Sunday, July 03, 2005

More Postcards from Southern California



The Autry Museum of Western Heritage is a terrific place to spend the afternoon in Los Angeles, especially with three curious homeschooled kids who think cowboys and hands-on learning activities are fun. My kids panned for gold, tried on Western gear, and played Chinese restaurant as well as having the opportunity to view a wide variety of Western memorabilia, art and displays. If we were locals we would come back frequently.

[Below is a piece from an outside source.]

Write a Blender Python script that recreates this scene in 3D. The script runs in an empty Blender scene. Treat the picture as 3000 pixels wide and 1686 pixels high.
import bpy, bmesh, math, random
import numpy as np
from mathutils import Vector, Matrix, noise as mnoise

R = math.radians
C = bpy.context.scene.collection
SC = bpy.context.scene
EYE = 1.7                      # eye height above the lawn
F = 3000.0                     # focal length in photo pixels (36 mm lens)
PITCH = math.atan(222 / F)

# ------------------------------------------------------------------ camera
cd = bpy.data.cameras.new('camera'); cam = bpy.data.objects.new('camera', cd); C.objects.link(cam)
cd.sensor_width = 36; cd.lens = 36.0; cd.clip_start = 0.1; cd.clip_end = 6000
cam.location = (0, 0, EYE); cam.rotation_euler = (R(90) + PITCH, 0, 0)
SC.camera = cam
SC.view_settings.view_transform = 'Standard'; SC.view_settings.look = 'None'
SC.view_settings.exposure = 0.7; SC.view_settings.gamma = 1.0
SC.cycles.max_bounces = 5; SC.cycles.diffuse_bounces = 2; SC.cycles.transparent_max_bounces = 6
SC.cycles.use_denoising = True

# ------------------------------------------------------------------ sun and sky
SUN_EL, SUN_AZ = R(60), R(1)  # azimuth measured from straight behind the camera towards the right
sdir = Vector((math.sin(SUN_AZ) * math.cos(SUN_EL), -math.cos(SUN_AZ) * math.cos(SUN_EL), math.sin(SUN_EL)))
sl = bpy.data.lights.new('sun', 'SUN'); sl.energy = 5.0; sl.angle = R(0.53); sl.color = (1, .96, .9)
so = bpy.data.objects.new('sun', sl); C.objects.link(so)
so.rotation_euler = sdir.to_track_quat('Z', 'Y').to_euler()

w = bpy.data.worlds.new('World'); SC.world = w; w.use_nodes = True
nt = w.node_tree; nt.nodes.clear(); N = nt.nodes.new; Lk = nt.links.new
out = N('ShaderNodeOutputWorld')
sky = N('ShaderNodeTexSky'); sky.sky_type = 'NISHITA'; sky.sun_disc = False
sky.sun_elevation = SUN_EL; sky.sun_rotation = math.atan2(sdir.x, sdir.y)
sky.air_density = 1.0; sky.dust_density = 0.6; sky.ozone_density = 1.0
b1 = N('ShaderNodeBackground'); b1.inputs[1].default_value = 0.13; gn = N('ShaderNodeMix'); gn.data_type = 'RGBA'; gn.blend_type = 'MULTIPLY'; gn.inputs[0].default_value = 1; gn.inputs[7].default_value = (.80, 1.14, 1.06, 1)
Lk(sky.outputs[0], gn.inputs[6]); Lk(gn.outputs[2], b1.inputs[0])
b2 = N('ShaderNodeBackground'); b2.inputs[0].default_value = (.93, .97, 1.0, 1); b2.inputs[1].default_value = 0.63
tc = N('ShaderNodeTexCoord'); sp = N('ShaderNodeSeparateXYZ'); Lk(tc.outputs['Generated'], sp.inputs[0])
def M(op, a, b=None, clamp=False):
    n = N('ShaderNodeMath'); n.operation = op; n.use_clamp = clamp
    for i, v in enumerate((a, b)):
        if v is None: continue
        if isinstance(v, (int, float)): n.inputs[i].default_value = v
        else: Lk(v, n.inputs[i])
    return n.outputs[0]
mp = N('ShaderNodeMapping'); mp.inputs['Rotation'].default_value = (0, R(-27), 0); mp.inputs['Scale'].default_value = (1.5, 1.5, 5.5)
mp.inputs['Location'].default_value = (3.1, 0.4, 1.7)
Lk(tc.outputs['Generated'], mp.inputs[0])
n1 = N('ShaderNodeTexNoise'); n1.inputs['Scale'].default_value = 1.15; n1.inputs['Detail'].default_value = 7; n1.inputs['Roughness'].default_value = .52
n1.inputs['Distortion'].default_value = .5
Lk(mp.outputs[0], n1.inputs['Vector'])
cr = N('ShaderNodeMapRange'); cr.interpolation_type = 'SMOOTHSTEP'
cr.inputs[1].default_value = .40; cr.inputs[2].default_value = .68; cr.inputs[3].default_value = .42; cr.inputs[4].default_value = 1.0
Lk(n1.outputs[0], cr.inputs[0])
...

We also went camping for a few days in Sycamore Canyon, Pt. Mugu State Park . What a beautiful place although so much colder than this Northeast girl expected. I knew that the Pacific is so icy that unless you're a surfer in a wet suit, there is no way you can swim, but the freezing winds and cold nights were like autumn in New England. But the whole family was together and the cousins played for hours and hours as the adults chatted, cooked, napped and ate.

I am more relaxed than I have been in a long time and am enjoying a deep Sabbath rest and expect to be renewed to face the daily duties of my life when we return. We still have a week to go. Let's hear it for my husband who doesn't believe in short vacations!